:: Provided data ::
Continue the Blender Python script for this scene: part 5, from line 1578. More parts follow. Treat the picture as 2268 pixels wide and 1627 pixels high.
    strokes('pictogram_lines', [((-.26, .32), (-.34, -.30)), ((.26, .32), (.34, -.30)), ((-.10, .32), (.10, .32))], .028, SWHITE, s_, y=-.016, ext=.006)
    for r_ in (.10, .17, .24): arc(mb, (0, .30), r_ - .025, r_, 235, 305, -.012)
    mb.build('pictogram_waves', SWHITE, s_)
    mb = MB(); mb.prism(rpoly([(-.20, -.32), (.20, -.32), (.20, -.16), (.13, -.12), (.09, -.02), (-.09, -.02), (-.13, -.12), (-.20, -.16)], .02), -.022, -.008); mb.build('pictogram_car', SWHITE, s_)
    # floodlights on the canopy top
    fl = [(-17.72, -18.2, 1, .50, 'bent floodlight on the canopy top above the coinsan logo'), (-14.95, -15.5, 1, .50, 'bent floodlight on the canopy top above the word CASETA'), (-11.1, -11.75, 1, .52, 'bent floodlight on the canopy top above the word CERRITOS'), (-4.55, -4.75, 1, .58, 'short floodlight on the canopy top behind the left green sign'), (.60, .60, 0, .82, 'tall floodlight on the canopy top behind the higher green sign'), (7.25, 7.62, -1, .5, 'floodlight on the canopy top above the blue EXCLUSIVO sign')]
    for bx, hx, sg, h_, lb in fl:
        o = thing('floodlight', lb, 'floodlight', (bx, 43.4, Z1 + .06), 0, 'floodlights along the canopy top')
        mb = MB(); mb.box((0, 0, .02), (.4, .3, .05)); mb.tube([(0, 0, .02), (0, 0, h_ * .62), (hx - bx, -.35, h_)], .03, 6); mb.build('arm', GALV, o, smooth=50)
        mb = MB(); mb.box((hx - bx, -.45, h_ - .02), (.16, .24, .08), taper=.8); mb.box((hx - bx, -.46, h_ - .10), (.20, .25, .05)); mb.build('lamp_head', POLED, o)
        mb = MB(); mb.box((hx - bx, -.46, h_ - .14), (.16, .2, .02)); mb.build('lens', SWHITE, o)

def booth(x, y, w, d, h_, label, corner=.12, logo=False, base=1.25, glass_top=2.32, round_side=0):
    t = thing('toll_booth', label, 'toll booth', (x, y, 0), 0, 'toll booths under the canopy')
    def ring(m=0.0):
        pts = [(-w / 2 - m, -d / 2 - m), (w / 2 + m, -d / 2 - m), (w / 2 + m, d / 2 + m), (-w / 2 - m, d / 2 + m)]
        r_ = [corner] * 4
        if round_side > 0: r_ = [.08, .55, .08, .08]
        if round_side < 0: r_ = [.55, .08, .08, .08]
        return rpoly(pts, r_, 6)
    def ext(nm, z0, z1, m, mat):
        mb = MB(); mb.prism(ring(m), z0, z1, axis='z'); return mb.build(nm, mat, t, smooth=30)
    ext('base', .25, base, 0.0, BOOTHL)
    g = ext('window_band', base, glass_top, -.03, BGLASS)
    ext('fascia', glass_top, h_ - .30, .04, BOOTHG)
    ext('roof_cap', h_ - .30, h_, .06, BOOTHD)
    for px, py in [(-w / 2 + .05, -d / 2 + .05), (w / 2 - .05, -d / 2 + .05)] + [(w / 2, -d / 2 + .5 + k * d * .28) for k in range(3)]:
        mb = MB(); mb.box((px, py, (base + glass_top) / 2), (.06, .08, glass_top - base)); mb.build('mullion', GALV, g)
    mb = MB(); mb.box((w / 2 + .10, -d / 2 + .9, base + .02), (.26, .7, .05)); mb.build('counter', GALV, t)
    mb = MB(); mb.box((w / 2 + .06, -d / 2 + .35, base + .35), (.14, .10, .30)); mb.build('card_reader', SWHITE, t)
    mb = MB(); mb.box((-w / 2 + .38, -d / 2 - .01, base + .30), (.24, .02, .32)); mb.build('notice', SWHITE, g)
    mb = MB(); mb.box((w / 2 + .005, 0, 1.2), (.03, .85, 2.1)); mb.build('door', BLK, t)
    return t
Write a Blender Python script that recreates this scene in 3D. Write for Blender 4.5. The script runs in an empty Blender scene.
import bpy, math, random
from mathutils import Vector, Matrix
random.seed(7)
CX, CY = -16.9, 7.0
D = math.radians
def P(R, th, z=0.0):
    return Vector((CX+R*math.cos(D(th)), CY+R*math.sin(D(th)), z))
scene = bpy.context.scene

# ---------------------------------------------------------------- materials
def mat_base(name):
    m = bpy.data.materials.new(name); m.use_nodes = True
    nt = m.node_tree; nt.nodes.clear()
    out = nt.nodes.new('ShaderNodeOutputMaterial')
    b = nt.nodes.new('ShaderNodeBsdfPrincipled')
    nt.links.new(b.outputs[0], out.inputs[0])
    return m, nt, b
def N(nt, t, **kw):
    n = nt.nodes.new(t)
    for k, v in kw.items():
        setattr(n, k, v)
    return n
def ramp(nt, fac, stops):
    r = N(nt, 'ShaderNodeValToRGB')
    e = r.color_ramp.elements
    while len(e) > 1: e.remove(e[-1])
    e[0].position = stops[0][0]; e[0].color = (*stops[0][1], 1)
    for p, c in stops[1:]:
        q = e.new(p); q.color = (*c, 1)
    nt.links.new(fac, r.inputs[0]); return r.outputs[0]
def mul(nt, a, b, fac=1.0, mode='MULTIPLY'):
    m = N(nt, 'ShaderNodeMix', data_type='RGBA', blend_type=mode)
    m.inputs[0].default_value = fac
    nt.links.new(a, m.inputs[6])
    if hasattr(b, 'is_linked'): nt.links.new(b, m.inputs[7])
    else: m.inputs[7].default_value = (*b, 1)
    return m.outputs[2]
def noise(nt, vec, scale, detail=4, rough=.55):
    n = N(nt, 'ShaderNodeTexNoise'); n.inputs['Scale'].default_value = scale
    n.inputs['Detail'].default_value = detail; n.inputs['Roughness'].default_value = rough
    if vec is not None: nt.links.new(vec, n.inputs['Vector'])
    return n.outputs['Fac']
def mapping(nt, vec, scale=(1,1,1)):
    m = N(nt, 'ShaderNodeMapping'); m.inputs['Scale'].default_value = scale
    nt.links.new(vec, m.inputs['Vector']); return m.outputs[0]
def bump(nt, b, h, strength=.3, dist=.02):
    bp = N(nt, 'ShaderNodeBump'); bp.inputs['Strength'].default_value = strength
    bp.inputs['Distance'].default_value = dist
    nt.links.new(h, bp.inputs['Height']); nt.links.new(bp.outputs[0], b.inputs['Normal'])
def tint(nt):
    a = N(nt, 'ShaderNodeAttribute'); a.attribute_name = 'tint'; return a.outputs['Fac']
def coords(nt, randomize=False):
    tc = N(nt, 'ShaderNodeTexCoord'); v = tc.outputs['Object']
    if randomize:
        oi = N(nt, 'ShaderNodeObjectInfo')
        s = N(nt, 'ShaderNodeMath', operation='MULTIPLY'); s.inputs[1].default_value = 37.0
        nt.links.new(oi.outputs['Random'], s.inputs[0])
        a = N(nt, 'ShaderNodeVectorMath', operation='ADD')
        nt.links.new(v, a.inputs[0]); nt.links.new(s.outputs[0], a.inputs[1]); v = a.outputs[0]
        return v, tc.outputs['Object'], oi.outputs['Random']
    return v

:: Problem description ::
Retype exactly, and only, the lines from the one containing "Write a Blender" through the one containing "scene = bpy.context.scene", both included.

:: Output ::
Write a Blender Python script that recreates this scene in 3D. Write for Blender 4.5. The script runs in an empty Blender scene.
import bpy, math, random
from mathutils import Vector, Matrix
random.seed(7)
CX, CY = -16.9, 7.0
D = math.radians
def P(R, th, z=0.0):
    return Vector((CX+R*math.cos(D(th)), CY+R*math.sin(D(th)), z))
scene = bpy.context.scene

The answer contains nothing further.